On Oct 13, 2003, at 1:40 PM, Pierre JUHEN wrote:


I am writing a TCP dissector for a private protocol that uses TCP desegmentation.

Using it, I found out that the TCP dissector labels "[IIlegal segments]" segments where
the sender retransmits a frame that overlap the previous (lost) one, but is longer.


Therefore, the TCP dissectors sets the FD_TOOLONGFRAGMENT and FD_MULTIPLETAILS flags,
taht leads to the "[IIlegal segments]" message.

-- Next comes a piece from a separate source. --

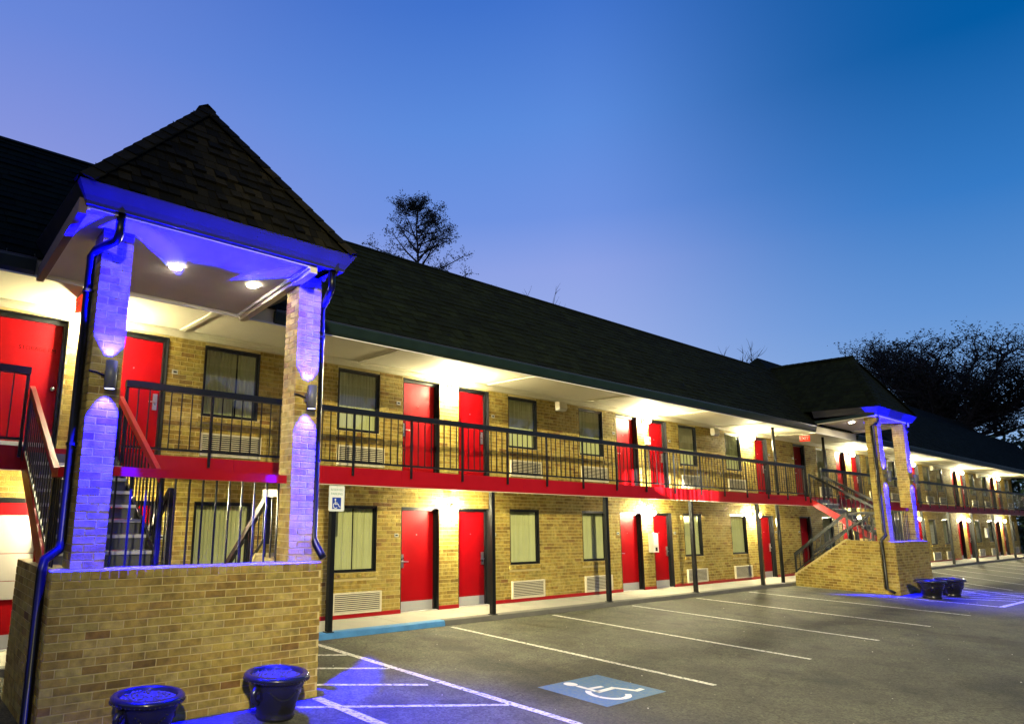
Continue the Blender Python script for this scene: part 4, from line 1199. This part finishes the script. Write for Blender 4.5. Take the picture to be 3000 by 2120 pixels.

On a pure TCP standard point of view, this seems not being illegal.

It's not.


However:

Proposed patch for "reassemble.c"

--- reassemble.c.old 2003-08-29 03:54:53.000000000 +0200
+++ reassemble.c 2003-10-13 22:24:06.000000000 +0200
@@ -1582,12 +1582,11 @@
static gboolean
show_fragment_errs_in_col(fragment_data *fd_head, const fragment_items *fit,
packet_info *pinfo)
{
- if (fd_head->flags & (FD_OVERLAPCONFLICT
- |FD_MULTIPLETAILS|FD_TOOLONGFRAGMENT) ) {
+ if (fd_head->flags & (FD_OVERLAPCONFLICT) ) {
if (check_col(pinfo->cinfo, COL_INFO)) {
- col_add_fstr(pinfo->cinfo, COL_INFO,
+ col_append_fstr(pinfo->cinfo, COL_INFO,
"[Illegal %s]", fit->tag);
return TRUE;
}
}

it's probably best fixed in the code that *sets* the "overlap conflict" flag; for reliable transport protocols such as TCP, an "overlap" is probably a transport-layer retransmission rather than an error in the transmission of fragments, and, at least for TCP, an overlap where the fragments have different lengths is also probably a retransmission, not an error.


The reassembly code needs some work to handle reliable transport protocols such as OSI COTP, where the sequence number is a sequence number in the connection, rather than a fragment sequence number; some of that might also apply to TCP.